BEIRUT — Syrian government forces succeeded Saturday in their deepest push yet into the eastern suburbs of the capital Damascus, cutting off a major highway that made it hard to move between three parts of the rebel-held area, and inflicting a major blow to opposition fighters who have vowed not to surrender.

Syrian state media and an opposition monitoring group said government forces have laid siege on the rebel-held town of Harasta, cutting it off from the rest of the suburbs known as eastern Ghouta.

The Britain-based Syrian Observatory for Human Rights said government forces have also cut off the main highway that links northern Ghouta with its southern parts, isolating the town of Douma, the largest in the area.

The Syrian Central Military Media said troops captured the Kilani gas station on the main highway linking Douma with Harasta and those two areas with the rest of eastern Ghouta. Residents will have to rely on unpaved roads to move in eastern Ghouta but that is difficult because of the intensity of shelling and airstrikes, activists said.
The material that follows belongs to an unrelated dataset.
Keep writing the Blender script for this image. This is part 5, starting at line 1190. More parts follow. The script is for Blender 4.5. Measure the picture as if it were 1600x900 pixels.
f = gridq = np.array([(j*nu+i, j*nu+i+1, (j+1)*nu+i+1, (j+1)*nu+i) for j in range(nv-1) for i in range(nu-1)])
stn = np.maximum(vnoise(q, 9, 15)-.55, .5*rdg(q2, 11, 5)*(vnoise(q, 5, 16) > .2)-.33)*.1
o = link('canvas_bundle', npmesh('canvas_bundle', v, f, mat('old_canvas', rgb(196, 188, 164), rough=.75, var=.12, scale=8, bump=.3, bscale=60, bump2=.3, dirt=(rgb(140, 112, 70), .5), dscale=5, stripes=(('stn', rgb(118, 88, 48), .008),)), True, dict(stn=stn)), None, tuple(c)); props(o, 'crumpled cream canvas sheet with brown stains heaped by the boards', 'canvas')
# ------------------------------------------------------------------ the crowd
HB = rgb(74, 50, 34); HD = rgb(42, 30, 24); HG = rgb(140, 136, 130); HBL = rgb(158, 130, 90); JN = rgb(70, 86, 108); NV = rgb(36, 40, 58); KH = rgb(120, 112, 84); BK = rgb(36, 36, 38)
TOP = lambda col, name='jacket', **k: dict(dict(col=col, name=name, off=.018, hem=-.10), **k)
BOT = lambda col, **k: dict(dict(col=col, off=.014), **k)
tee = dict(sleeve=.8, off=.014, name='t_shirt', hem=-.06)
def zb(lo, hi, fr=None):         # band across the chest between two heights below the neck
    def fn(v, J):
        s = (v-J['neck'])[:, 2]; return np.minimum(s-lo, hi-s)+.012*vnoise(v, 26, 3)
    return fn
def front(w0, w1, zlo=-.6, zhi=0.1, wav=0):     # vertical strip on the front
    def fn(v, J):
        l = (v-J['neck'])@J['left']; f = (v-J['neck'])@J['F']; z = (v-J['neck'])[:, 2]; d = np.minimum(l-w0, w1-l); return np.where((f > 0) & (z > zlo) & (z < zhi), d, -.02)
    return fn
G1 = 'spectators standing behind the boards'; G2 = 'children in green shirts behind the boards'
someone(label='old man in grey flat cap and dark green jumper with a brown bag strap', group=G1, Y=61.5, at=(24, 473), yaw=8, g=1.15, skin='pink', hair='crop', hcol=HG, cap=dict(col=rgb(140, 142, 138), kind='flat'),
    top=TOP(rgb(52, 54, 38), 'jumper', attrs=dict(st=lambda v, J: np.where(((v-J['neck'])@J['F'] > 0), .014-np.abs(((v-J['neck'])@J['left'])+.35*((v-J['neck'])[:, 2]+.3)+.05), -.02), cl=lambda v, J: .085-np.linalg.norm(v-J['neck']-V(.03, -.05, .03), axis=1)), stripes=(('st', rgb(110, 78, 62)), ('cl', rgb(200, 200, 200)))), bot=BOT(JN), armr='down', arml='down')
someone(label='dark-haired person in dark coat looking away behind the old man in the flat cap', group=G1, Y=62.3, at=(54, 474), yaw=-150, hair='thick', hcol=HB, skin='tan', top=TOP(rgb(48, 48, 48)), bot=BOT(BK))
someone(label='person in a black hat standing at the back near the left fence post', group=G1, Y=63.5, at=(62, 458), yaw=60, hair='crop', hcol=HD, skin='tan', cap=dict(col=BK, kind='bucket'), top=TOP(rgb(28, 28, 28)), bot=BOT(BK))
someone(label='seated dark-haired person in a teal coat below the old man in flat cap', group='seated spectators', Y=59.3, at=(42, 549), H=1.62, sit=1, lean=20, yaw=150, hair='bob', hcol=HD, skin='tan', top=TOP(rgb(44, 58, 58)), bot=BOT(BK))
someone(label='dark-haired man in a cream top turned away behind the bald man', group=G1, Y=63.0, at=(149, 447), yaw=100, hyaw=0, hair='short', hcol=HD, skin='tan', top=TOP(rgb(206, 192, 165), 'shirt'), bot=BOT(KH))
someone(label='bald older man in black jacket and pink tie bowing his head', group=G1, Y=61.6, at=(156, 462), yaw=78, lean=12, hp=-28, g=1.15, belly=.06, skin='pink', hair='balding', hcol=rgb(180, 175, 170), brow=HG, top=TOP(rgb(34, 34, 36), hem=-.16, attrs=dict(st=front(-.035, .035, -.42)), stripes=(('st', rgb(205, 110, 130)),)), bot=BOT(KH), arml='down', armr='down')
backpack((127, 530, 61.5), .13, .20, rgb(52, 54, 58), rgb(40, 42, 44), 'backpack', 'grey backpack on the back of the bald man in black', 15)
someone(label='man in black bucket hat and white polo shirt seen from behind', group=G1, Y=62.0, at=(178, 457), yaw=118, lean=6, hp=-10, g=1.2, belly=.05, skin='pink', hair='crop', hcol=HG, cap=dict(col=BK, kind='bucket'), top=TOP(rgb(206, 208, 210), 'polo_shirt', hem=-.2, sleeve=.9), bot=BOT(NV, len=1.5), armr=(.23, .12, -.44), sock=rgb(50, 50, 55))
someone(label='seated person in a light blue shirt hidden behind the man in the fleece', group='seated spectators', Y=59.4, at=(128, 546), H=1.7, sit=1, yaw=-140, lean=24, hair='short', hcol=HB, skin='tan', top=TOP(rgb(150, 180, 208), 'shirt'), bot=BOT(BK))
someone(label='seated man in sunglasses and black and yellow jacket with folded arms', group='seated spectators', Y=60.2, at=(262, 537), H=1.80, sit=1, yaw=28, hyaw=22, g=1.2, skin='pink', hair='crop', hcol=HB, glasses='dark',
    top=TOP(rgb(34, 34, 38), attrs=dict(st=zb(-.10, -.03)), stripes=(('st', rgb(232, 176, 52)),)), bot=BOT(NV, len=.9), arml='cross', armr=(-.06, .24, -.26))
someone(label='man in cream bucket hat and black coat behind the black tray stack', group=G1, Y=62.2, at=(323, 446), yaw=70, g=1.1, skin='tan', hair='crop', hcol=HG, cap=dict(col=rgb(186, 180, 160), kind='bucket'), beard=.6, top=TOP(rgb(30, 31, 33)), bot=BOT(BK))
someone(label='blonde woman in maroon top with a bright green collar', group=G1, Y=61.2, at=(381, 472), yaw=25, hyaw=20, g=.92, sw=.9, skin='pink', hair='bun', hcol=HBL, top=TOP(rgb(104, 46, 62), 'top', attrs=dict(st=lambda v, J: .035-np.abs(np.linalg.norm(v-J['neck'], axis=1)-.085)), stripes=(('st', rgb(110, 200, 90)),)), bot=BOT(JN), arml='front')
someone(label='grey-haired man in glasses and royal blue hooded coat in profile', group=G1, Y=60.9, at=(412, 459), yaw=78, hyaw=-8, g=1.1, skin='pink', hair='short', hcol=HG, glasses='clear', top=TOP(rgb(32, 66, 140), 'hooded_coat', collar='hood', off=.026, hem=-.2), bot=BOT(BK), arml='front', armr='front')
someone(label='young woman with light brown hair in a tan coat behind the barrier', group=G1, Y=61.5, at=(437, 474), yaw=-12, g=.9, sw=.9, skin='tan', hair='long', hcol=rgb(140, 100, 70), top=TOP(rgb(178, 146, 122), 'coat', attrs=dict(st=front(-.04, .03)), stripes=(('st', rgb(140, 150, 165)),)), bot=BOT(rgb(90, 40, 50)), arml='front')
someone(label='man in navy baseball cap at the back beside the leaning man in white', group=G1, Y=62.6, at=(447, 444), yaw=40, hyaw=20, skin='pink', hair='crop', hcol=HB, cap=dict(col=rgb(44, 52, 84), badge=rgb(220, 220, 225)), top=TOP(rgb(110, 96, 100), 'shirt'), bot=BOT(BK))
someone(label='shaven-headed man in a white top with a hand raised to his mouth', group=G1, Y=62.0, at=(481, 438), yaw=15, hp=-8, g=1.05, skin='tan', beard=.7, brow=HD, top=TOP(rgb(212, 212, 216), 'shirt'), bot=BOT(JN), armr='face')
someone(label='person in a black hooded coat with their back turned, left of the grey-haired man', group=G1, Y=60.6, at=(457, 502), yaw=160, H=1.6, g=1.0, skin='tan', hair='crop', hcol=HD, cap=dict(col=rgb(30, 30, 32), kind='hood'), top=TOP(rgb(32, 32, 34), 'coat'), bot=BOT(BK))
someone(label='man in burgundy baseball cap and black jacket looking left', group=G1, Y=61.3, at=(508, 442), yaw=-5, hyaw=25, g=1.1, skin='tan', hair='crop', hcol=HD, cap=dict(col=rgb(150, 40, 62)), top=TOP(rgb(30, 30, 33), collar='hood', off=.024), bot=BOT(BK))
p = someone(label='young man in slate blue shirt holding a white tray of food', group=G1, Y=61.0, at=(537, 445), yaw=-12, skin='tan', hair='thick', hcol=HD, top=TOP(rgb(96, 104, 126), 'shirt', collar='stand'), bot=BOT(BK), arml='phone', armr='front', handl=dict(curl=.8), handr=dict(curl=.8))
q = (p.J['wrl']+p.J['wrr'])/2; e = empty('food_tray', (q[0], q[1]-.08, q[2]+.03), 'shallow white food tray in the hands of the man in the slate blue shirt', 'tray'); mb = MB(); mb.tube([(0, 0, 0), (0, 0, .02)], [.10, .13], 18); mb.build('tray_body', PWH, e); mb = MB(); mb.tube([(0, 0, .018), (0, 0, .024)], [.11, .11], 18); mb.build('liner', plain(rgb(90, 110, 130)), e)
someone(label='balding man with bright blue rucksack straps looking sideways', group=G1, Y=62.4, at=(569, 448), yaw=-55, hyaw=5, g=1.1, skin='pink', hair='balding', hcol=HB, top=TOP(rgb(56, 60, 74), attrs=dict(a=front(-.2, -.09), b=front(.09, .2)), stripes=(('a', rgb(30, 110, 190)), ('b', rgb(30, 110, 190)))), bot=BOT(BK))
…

“The regime has cut Ghouta into three parts by cutting the main roads linking them,” said the Observatory’s chief Rami Abdurrahman.

The government and its Russian backers, determined to wrest eastern Ghouta from rebel control after seven years of war, recently intensified the shelling and bombardment to clear the way for its troops to advance on the ground. Nearly 1,000 people have been killed in the past three weeks of relentless bombardment.

SCMM said troops Saturday reached the center of the town of Misraba, and opposition fighters are crumbling amid the offensive.